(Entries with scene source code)
** start **

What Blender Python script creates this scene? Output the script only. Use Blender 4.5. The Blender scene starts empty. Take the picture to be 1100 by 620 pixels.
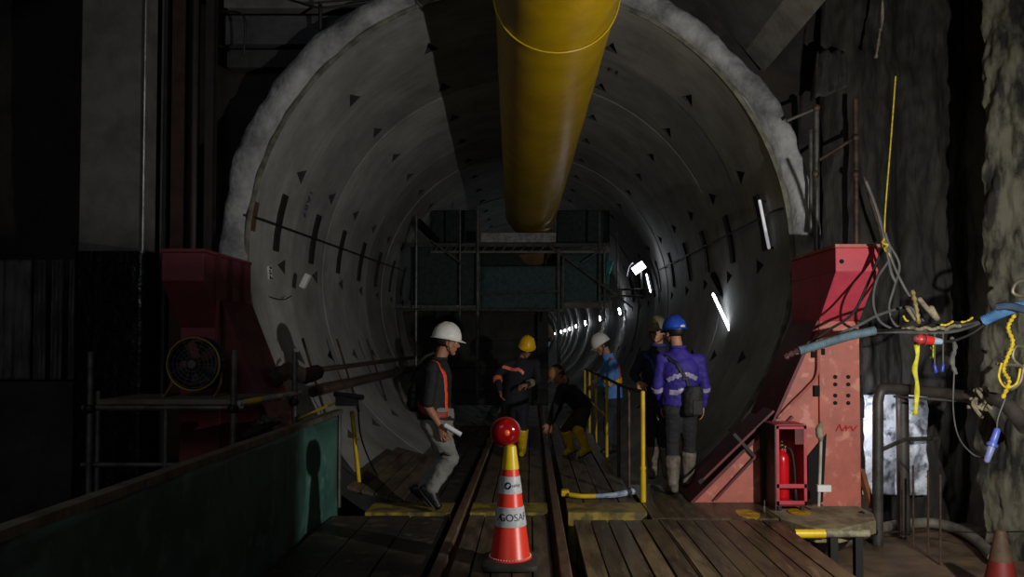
import bpy, bmesh, math, random
from mathutils import Vector, Matrix, noise
from mathutils.bvhtree import BVHTree
V = Vector
pi = math.pi
sc = bpy.context.scene
col = sc.collection
random.seed(7)

# ------------------------------------------------------------------ camera
FOC, PX0, HOR = 800.0, 570.0, 368.0
TILT = 0.0262
TH = math.atan(TILT)
PY0 = HOR - FOC * TILT
CAMZ = 1.5
cam_d = bpy.data.cameras.new('camera')
cam = bpy.data.objects.new('camera', cam_d)
col.objects.link(cam)
cam.location = (0, 0, CAMZ)
cam.rotation_euler = (pi / 2 + TH, 0, 0)
cam_d.sensor_width = 36
cam_d.lens = 36 * FOC / 1100
cam_d.shift_x = (550 - PX0) / 1100
cam_d.shift_y = (PY0 - 310) / 1100
cam_d.clip_end = 300
cam_d.clip_start = 0.05
sc.camera = cam


def ray(px, py):
    a = (px - PX0) / FOC
    b = (PY0 - py) / FOC
    s, c = math.sin(TH), math.cos(TH)
    return V((a, c - b * s, s + b * c))


def P(px, py, Y):
    r = ray(px, py)
    r = r * (Y / r.y)
    return V((r.x, r.y, r.z + CAMZ))


# ------------------------------------------------------------------ materials
def lin(c):
    c = c / 255.0
    return c / 12.92 if c <= 0.04045 else ((c + 0.055) / 1.055) ** 2.4


def rgb(c):
    return (lin(c[0]), lin(c[1]), lin(c[2]), 1)


MATS = {}


def M(name, c1, c2=None, rough=0.6, metal=0.0, scale=5.0, lo=0.4, hi=0.62, bump=0.0, bscale=None, stretch=(1, 1, 1), spec=0.5, c3=None, emit=None, estr=0):
    if name in MATS:
        return MATS[name]
    m = bpy.data.materials.new(name)
    m.use_nodes = True
    nt = m.node_tree
    N, L = nt.nodes, nt.links
    b = N['Principled BSDF']
    b.inputs['Roughness'].default_value = rough
    b.inputs['Metallic'].default_value = metal
    b.inputs['Specular IOR Level'].default_value = spec
    tc = N.new('ShaderNodeTexCoord')
    mp = N.new('ShaderNodeMapping')
    mp.inputs['Scale'].default_value = stretch
    L.new(tc.outputs['Object'], mp.inputs['Vector'])
    if c2 is None:
        c2 = tuple(int(x * 0.72) for x in c1)
    nz = N.new('ShaderNodeTexNoise')
    nz.inputs['Scale'].default_value = scale
    nz.inputs['Detail'].default_value = 8
    nz.inputs['Roughness'].default_value = 0.62
    L.new(mp.outputs['Vector'], nz.inputs['Vector'])
    rp = N.new('ShaderNodeValToRGB')
    rp.color_ramp.elements[0].position = lo
    rp.color_ramp.elements[0].color = rgb(c1)
    rp.color_ramp.elements[1].position = hi
    rp.color_ramp.elements[1].color = rgb(c2)
    L.new(nz.outputs['Fac'], rp.inputs['Fac'])
    out = rp.outputs['Color']
    if c3 is not None:
        n3 = N.new('ShaderNodeTexNoise')
        n3.inputs['Scale'].default_value = scale * 2.7
        n3.inputs['Detail'].default_value = 5
        L.new(mp.outputs['Vector'], n3.inputs['Vector'])
        r3 = N.new('ShaderNodeValToRGB')
        r3.color_ramp.elements[0].position = 0.56
        r3.color_ramp.elements[0].color = (0, 0, 0, 1)
        r3.color_ramp.elements[1].position = 0.66
        r3.color_ramp.elements[1].color = (1, 1, 1, 1)
        L.new(n3.outputs['Fac'], r3.inputs['Fac'])
        mx = N.new('ShaderNodeMix')
        mx.data_type = 'RGBA'
        L.new(r3.outputs['Color'], mx.inputs[0])
        L.new(out, mx.inputs[6])
        mx.inputs[7].default_value = rgb(c3)
        out = mx.outputs[2]
    L.new(out, b.inputs['Base Color'])
    if bump:
        nb = N.new('ShaderNodeTexNoise')
        nb.inputs['Scale'].default_value = bscale or scale * 4
        nb.inputs['Detail'].default_value = 8
        L.new(mp.outputs['Vector'], nb.inputs['Vector'])
        bp = N.new('ShaderNodeBump')
        bp.inputs['Strength'].default_value = bump
        bp.inputs['Distance'].default_value = 0.02
        L.new(nb.outputs['Fac'], bp.inputs['Height'])
        L.new(bp.outputs['Normal'], b.inputs['Normal'])
    if emit:
        b.inputs['Emission Color'].default_value = rgb(emit)
        b.inputs['Emission Strength'].default_value = estr
    MATS[name] = m
    return m


RING_Y0, RING_P = 8.0, 1.42


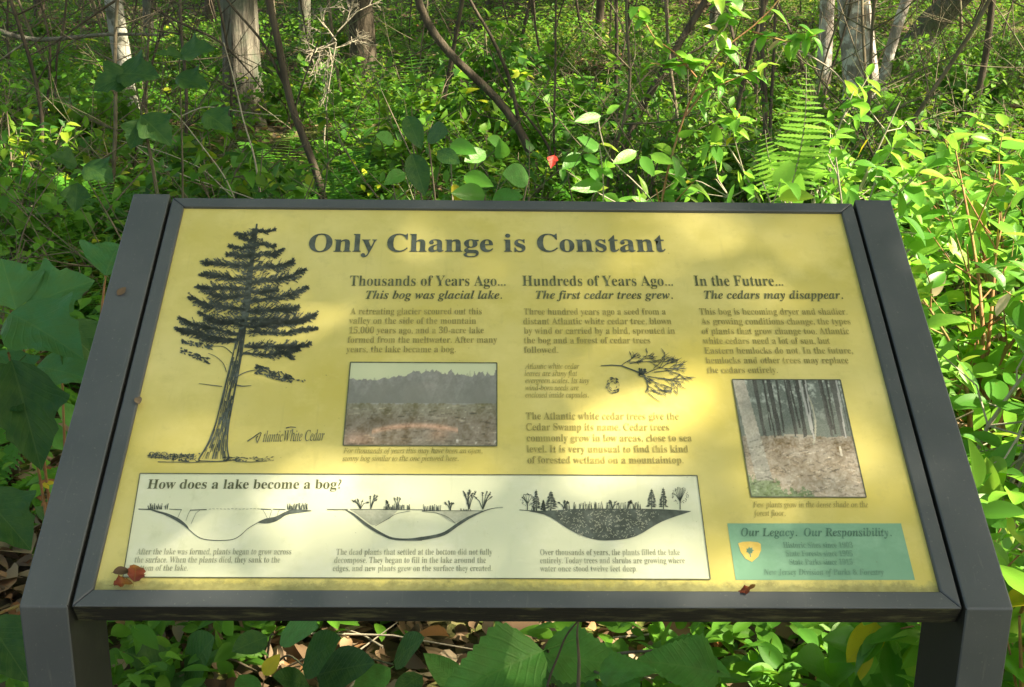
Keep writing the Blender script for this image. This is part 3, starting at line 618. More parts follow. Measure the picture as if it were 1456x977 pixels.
# third: filled with peat
ik.stroke([bq(480, 228), bq(560, 234)], 1.0)
band(bq, [(530, 233), (640, 232), (760, 222), (900, 222), (1100, 222), (1220, 226), (1325, 234)], [(530, 236), (640, 256), (700, 312), (760, 345), (850, 382), (1040, 370), (1325, 236)][:0] or [(530, 236), (632, 250), (700, 316), (850, 383), (960, 378), (1060, 366), (1160, 290), (1325, 236)])
tuft(bq, 690, 1080, 225, 36, 70); shrubk(bq, 940, 222, 46, 5); shrubk(bq, 1015, 222, 46, 6, .5); shrubk(bq, 700, 222, 46, 5, .7); tuft(bq, 530, 640, 233, 18, 14)
roundtree(bq, 520, 228, 82, 32); conifer(bq, 563, 232, 104, 22); conifer(bq, 636, 232, 98, 34); conifer(bq, 598, 232, 54, 12)
conifer(bq, 1132, 224, 100, 26); conifer(bq, 1190, 224, 106, 22); roundtree(bq, 1272, 226, 112, 40)
ik.build('cross_section_drawing'); gk.build('peat_shading', 'ink_grey', 0.0008)
pk = Ink()
for _ in range(420):
    x = 660+rnd()*520; y = 228+rnd()*145; hw_ = min(1, (x-640)/140, (1190-x)/150)
    if y < 240+130*hw_-6: pk.stroke([bq(x, y), bq(x+rnd()*14-7, y+rnd()*12-6), bq(x+rnd()*20-10, y+rnd()*16-8)], .8, .4)
pk.build('peat_flecks', 'ink_grey', 0.0014)
# badge on the green banner
bk = Ink(); bd = [(1049.5, 773), (1056, 771), (1066, 770.5), (1077, 771.5), (1081.5, 774), (1082, 783), (1078, 792), (1069, 799.5), (1060, 795), (1053, 785)]
bk.poly(bd); bg_ = bk.build('shield_badge', 'badge', 0.0008)
bk = Ink()
for a_ in np.linspace(0, 6.28, 8)[:-1]: bk.shard((1066+3*math.cos(a_), 783.5+2.6*math.sin(a_)), a_, 6, 4)
bk.stroke([(1066, 784), (1067, 793)], 1.6); bk.build('badge_tree', 'ink_faint', 0.0010)

# ---------------------------------------------------------------- leaf objects for near plants
def leaf_mesh(name, T, m):
    return mesh_from(name, T[0], T[1], m, tint=np.zeros(len(T[0])), uv=T[2], smooth=True)
T_BIG = leaf_template(ovate(.36), 26, 4, .30, .30, swept=.15, wave=.09, petiole=.35, saw=.05)
T_LOB = leaf_template(lobed, 24, 4, .24, .22, swept=.32, wave=.09, petiole=.22)
T_EL = leaf_template(ell(.26, .85), 8, 2, .32, .22, petiole=.10)
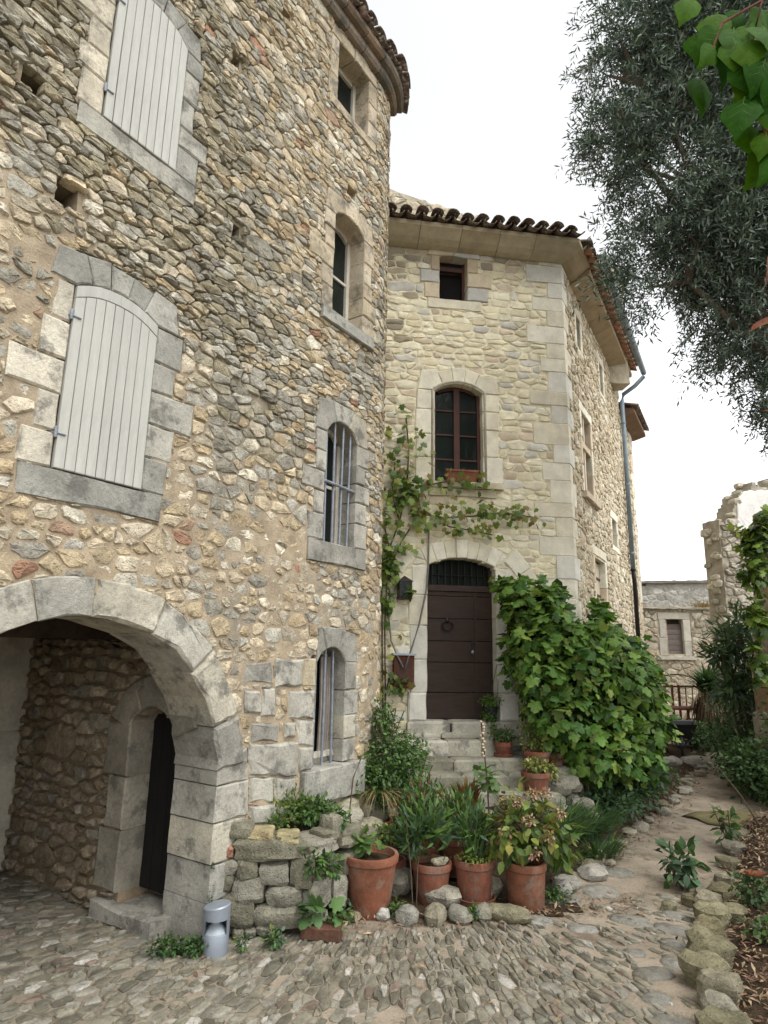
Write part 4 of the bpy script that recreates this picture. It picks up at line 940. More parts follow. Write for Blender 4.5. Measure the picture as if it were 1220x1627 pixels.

** end **

### [EXERCISE DETAILS]
Write out the lines from the start of the material to the line with "return V((a, c - b * s, s + b * c))", inclusive and exactly. Skip the pictures.

### [CORRECT RESULT]
What Blender Python script creates this scene? Output the script only. Use Blender 4.5. The Blender scene starts empty. Take the picture to be 1100 by 620 pixels.
import bpy, bmesh, math, random
from mathutils import Vector, Matrix, noise
from mathutils.bvhtree import BVHTree
V = Vector
pi = math.pi
sc = bpy.context.scene
col = sc.collection
random.seed(7)

# ------------------------------------------------------------------ camera
FOC, PX0, HOR = 800.0, 570.0, 368.0
TILT = 0.0262
TH = math.atan(TILT)
PY0 = HOR - FOC * TILT
CAMZ = 1.5
cam_d = bpy.data.cameras.new('camera')
cam = bpy.data.objects.new('camera', cam_d)
col.objects.link(cam)
cam.location = (0, 0, CAMZ)
cam.rotation_euler = (pi / 2 + TH, 0, 0)
cam_d.sensor_width = 36
cam_d.lens = 36 * FOC / 1100
cam_d.shift_x = (550 - PX0) / 1100
cam_d.shift_y = (PY0 - 310) / 1100
cam_d.clip_end = 300
cam_d.clip_start = 0.05
sc.camera = cam


def ray(px, py):
    a = (px - PX0) / FOC
    b = (PY0 - py) / FOC
    s, c = math.sin(TH), math.cos(TH)
    return V((a, c - b * s, s + b * c))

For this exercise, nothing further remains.